L’altro partecipante al concorso-Globalist. è un prelato che in tasca non ha mai avuto una tessera di partito. Di lui ne parla Amedeo Lorusso su Vatican News: monsignor Giancarlo Perego, presidente della Fondazione Migrantes: Scrive Lomonaco: “Per passare dall’essere cittadini a vivere come fratelli i passi fondamentali, spiega monsignor Perego, sono quelli del “riconoscimento dei diritti di ogni persona”. Questo riconoscimento è legato al tema della cittadinanza perché “non ci possono essere diritti senza riconoscere le persone come cittadini”. L’iter della cittadinanza deve essere visto come un percorso importante per ricostruire le città: “un milione e 400 mila immigrati – ricorda il presidente della Fondazione Migrantes – sono diventati cittadini italiani ma la legge per l’acquisizione della cittadinanza non interpreta il volto nuovo dei migranti, soprattutto dei minori”. Si deve dunque rilanciare “il percorso dello ius culturae e dello Ius Scholae”.

Accogliere e includere

Un altro tassello fondamentale, ricorda monsignor Perego, è quello dell’accoglienza che permette ai migranti di non arrivare in un territorio come estranei, “ma di essere da subito riconosciuti come persone da accompagnare”. Uomini e donne da integrare seguendo il tracciato più volte indicato Papa Francesco: “all’accoglienza deve seguire la tutela di ogni persona, il riconoscimento delle sue capacità e poi l’inclusione”.

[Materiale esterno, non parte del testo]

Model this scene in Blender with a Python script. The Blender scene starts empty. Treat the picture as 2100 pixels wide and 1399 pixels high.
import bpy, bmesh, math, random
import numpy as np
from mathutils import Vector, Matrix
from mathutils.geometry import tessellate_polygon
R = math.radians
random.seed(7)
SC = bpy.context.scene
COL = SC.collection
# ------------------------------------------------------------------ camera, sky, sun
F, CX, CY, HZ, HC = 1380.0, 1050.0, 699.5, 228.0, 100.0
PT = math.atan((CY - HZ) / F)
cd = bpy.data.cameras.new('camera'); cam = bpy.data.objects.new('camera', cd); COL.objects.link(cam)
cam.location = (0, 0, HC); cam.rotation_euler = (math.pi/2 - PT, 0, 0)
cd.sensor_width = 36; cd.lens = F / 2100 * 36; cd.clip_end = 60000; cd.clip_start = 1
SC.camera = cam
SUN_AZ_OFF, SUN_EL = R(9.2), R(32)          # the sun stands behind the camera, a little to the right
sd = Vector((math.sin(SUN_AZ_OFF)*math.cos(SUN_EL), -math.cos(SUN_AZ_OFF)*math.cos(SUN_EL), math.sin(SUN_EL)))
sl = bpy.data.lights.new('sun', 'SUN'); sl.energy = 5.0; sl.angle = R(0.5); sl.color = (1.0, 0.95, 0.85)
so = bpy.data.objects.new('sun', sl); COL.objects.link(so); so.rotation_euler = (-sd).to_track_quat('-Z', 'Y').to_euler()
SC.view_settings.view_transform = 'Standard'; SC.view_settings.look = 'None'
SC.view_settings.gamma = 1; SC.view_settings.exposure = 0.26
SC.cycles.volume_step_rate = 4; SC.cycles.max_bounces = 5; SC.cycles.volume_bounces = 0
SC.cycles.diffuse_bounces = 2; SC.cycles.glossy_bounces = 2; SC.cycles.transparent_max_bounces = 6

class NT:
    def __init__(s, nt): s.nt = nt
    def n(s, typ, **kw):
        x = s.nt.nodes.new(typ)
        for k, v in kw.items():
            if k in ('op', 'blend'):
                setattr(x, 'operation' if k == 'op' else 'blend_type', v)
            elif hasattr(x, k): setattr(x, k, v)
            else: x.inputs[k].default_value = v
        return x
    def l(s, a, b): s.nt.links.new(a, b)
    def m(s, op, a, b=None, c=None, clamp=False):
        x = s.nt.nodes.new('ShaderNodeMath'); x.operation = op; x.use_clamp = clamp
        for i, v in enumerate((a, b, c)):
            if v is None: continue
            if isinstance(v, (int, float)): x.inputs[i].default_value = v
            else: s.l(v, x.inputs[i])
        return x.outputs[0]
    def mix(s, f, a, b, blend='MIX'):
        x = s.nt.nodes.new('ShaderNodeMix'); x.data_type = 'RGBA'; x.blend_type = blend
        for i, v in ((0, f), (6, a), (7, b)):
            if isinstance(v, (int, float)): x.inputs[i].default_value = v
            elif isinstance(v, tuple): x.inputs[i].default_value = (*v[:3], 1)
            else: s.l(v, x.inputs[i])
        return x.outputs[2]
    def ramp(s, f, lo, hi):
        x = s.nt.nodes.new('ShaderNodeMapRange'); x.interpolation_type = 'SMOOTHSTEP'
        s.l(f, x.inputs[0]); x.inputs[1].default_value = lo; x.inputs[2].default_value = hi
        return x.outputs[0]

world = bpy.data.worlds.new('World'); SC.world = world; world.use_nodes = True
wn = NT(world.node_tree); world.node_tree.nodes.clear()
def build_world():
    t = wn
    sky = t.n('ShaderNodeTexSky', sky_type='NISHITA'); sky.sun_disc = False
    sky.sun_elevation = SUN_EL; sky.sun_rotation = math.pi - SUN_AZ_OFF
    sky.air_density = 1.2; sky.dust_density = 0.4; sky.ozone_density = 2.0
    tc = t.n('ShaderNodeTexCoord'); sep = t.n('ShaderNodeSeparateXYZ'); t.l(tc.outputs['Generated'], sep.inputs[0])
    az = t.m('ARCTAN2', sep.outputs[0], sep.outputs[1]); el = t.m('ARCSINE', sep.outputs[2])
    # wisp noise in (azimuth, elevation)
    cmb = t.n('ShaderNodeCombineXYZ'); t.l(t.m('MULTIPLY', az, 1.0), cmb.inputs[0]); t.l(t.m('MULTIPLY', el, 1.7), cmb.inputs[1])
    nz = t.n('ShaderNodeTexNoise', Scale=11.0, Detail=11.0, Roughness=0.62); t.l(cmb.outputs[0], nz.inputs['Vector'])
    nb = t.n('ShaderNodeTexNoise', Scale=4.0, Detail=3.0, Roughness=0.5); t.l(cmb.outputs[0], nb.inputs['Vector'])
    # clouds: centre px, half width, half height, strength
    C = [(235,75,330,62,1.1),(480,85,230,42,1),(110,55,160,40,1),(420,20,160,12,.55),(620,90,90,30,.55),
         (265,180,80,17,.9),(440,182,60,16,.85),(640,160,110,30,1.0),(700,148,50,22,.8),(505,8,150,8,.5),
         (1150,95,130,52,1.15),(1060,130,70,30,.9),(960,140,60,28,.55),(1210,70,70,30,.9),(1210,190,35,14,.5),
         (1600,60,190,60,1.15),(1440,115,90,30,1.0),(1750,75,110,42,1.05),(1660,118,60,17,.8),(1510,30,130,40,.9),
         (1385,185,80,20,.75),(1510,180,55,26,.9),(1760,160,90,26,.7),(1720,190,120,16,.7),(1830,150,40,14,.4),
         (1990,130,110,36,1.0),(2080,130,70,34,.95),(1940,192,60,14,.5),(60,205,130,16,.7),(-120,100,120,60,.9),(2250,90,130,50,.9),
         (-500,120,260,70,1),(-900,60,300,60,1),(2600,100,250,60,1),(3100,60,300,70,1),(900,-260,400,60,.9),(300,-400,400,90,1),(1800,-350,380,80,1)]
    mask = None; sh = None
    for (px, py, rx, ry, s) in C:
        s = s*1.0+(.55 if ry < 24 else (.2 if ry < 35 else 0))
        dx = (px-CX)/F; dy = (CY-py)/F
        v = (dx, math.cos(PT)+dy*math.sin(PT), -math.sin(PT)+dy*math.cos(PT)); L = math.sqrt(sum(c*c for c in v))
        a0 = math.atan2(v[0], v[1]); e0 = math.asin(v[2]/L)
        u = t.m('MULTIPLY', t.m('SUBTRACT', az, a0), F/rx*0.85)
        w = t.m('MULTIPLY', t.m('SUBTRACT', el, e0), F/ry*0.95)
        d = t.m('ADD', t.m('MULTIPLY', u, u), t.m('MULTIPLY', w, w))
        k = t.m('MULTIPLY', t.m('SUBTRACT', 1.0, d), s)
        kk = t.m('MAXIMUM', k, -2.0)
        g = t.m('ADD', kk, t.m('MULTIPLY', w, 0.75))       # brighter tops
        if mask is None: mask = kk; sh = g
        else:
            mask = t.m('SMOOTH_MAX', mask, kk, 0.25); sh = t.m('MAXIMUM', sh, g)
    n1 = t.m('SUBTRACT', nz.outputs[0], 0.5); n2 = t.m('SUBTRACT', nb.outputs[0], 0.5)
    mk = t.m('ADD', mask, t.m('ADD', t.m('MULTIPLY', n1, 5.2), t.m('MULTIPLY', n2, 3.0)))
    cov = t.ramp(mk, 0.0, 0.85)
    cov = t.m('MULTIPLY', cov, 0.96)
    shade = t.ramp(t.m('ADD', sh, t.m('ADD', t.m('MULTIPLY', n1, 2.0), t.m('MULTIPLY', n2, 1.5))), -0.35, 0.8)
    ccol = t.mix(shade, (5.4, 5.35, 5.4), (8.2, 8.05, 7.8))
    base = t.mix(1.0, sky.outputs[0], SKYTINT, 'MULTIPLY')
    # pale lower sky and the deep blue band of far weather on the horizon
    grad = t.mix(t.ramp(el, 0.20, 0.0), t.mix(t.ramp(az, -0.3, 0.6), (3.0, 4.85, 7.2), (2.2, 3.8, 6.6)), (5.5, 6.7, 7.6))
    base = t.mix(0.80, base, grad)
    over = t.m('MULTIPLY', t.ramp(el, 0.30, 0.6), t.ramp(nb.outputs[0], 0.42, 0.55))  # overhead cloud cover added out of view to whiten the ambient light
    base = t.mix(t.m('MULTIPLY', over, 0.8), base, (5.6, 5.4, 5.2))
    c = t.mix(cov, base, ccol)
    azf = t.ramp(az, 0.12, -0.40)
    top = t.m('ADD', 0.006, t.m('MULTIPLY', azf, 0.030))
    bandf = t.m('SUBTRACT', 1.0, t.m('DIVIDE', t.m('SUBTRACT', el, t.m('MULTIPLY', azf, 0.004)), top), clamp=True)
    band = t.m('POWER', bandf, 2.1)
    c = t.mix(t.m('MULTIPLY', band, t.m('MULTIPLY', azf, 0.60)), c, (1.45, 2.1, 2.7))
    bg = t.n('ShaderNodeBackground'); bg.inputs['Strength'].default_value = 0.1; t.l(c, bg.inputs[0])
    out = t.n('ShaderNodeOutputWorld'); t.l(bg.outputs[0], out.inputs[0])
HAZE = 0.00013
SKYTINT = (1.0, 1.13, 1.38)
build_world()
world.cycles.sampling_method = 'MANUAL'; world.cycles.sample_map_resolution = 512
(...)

Il progetto “Diffusamente”

Un segno concreto di questa accoglienza gestita con umanità è il progetto “Diffusamente”, sostenuto da Acri e dalla Fondazione Migrantes. Una iniziativa nata per rispondere, dopo lo scoppio della guerra in Ucraina, alle necessità dei profughi. In Italia, ricorda monsignor Perego, sono arrivate complessivamente 160 mila persone ma lo Stato italiano non era in grado di accoglierle tutte nelle sue strutture e allora si è sviluppata “questa accoglienza diffusa nelle famiglie e nelle parrocchie”. La Fondazione Migrantes, con il contributo dell’Acri, ha aiutato 1.100 persone (350 nuclei familiari) dislocate sul territorio nazionale, in 18 diocesi e nella comunità di Santa Sofia a Roma.

L’appello di Migrantes al governo italiano

Monsignor Perego ricorda infine i passi che dovrebbero scandire l’agenda politica italiana sul tema dell’immigrazione. “Per quanto riguarda i migranti economici, si devono anzitutto rivedere i meccanismi delle quote che generano irregolarità lavorative, sfruttamento e precariato”. Un secondo elemento importante è il tema della casa: “un lavoratore che arriva in Italia dopo diversi anni compie il passo del ricongiungimento familiare, ma oggi questo momento rischia di essere protratto per anni o di rivelarsi impraticabile per la mancanza di abitazioni e per la difficoltà di riconoscere ai cittadini migranti le stesse condizioni di abitabilità dei cittadini italiani”. Per quanto riguarda i richiedenti asilo, coloro che stanno fuggendo da condizioni di vita drammatiche, si devono predisporre “canali di ingresso regolari che vadano al di là dei corridoi umanitari”. Si devono anche mettere al centro “il soccorso e il riconoscimento della protezione internazionale” sia nelle frontiere del mare ma anche per quelle terrestri”.

A voi, giuria di lettori, spetta l’ultima parola. Tra l’ex ministro piddino e il monsignore, chi è più di sinistra? Ma forse quel “più” è anche troppo.